▶ [Given material]
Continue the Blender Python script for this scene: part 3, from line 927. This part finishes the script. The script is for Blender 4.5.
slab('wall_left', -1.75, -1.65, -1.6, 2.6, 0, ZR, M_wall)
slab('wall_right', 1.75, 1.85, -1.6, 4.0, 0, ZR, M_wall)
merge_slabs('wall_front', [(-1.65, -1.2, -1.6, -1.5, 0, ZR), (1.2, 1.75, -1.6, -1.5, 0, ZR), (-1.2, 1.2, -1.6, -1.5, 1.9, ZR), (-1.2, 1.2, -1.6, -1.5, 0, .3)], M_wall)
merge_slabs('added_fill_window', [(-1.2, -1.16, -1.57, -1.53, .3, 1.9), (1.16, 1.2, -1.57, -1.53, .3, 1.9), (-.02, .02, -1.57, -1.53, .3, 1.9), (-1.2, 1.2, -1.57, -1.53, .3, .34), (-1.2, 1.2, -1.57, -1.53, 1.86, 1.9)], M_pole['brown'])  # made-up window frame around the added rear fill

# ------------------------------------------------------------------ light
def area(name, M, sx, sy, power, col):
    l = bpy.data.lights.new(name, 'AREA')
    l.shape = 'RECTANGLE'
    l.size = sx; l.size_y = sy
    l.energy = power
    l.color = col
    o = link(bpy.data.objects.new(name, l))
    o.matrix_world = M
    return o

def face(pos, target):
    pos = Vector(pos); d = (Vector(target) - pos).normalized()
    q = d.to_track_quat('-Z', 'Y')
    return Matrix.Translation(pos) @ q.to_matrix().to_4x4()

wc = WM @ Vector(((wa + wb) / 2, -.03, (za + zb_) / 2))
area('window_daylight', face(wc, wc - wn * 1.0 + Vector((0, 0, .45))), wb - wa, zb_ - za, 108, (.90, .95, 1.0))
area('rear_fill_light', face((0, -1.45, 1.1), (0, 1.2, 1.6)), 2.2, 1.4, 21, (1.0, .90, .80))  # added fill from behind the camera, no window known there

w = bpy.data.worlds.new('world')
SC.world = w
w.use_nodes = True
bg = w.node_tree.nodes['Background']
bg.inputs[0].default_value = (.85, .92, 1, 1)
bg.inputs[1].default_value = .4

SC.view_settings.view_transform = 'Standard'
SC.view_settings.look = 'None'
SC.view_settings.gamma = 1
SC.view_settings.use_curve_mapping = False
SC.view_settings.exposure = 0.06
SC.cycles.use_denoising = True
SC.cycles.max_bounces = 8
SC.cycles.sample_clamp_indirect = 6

▶ [Given request]
Transcribe the material above word for word.

▶ [Expected answer]
Continue the Blender Python script for this scene: part 3, from line 927. This part finishes the script. The script is for Blender 4.5.
slab('wall_left', -1.75, -1.65, -1.6, 2.6, 0, ZR, M_wall)
slab('wall_right', 1.75, 1.85, -1.6, 4.0, 0, ZR, M_wall)
merge_slabs('wall_front', [(-1.65, -1.2, -1.6, -1.5, 0, ZR), (1.2, 1.75, -1.6, -1.5, 0, ZR), (-1.2, 1.2, -1.6, -1.5, 1.9, ZR), (-1.2, 1.2, -1.6, -1.5, 0, .3)], M_wall)
merge_slabs('added_fill_window', [(-1.2, -1.16, -1.57, -1.53, .3, 1.9), (1.16, 1.2, -1.57, -1.53, .3, 1.9), (-.02, .02, -1.57, -1.53, .3, 1.9), (-1.2, 1.2, -1.57, -1.53, .3, .34), (-1.2, 1.2, -1.57, -1.53, 1.86, 1.9)], M_pole['brown'])  # made-up window frame around the added rear fill

# ------------------------------------------------------------------ light
def area(name, M, sx, sy, power, col):
    l = bpy.data.lights.new(name, 'AREA')
    l.shape = 'RECTANGLE'
    l.size = sx; l.size_y = sy
    l.energy = power
    l.color = col
    o = link(bpy.data.objects.new(name, l))
    o.matrix_world = M
    return o

def face(pos, target):
    pos = Vector(pos); d = (Vector(target) - pos).normalized()
    q = d.to_track_quat('-Z', 'Y')
    return Matrix.Translation(pos) @ q.to_matrix().to_4x4()

wc = WM @ Vector(((wa + wb) / 2, -.03, (za + zb_) / 2))
area('window_daylight', face(wc, wc - wn * 1.0 + Vector((0, 0, .45))), wb - wa, zb_ - za, 108, (.90, .95, 1.0))
area('rear_fill_light', face((0, -1.45, 1.1), (0, 1.2, 1.6)), 2.2, 1.4, 21, (1.0, .90, .80))  # added fill from behind the camera, no window known there

w = bpy.data.worlds.new('world')
SC.world = w
w.use_nodes = True
bg = w.node_tree.nodes['Background']
bg.inputs[0].default_value = (.85, .92, 1, 1)
bg.inputs[1].default_value = .4

SC.view_settings.view_transform = 'Standard'
SC.view_settings.look = 'None'
SC.view_settings.gamma = 1
SC.view_settings.use_curve_mapping = False
SC.view_settings.exposure = 0.06
SC.cycles.use_denoising = True
SC.cycles.max_bounces = 8
SC.cycles.sample_clamp_indirect = 6